07/02/2026 By Desmond Swayne

As the furore about Peter Mandelson consumed attention, the legislative agenda carries on. Last week we dealt with the second reading of the Bill which will implement the Chancellor’s recent decision to lift the cap on additional Universal Credit payments for children, which is currently capped after the second child.

When Keir Starmer was campaigning for the leadership of his party he pledged to scrap the two-child limit. Nevertheless, when he became Leader of the Opposition, he dropped the commitment and it was not in Labour’s election manifesto. Rachel Reeves, as Chancellor made it clear that the policy would be unaffordable and the Government suspended the whip from seven Labour MPs when they voted for a motion calling for the cap to be lifted.
Yet now it is the official Government policy.
What has brought about this change.?
The cost remains at some £14 billion over five-year forecast period and the fiscal outlook, which determines the affordability of the policy, has got worse. So, it is even less affordable than it was when the Chancellor said it was unaffordable.
The reality is that this is an expedient to try and shore-up the Prime Minister’s support within his own party. It is to undo the damage of the Mandelson debacle. The policy is popular amongst Labour MPs (though polling indicates that the current cap is regarded as fair by a majority of voters). The bill we debated last week is a measure of the Government’s desperation.

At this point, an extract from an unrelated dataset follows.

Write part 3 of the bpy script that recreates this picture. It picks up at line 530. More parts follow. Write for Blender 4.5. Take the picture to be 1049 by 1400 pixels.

This expediency is deeply damaging economically.
The benefits bill is rising and uncontrolled -the Government has abandoned its attempts to restrain its growth. Over than half of us are in receipt of more from state benefits than we contribute. Health and disability benefits alone are set to reach £100 billion in short order—that’s more than we spend on defence, education, or policing.

The debate in Parliament was dominated by the terrible ;cruelty’ of the current policy. This begs the question, if they believed it to be so cruel, then why did they let it persist for eighteen months and only seek to end it only now?
Merely seven MPs were brave enough to vote to end the cruelty earlier, and were suspended for doing so. The rest were sitting on their hands. As I asked in the debate, how do they sleep at night?

The cap is fair. If you have another child your salary doesn’t increase as a consequence. Why should it be different for those living on benefits?
Lifting the cap will be another damaging means of disincentivising work by making life on benefits the rational choice -where it pays more to be on welfare than in work.
When the cap is lifted, benefits for affected individual households will rise substantially. Nearly half a million households will receive around £5,000 more on average. A single parent on universal credit with five children could get an extra £10,000, taking the household income to more than £45,000 without it being taxed — someone in work, and taxed, would have to earn about £60,000 to be as well off.

The Government has made a choice. It has chosen to increase the rewards for those on benefits by increasing the taxes for everyone else. That is the cost of the Prime Minister’s political weakness – a cost of Mandelson.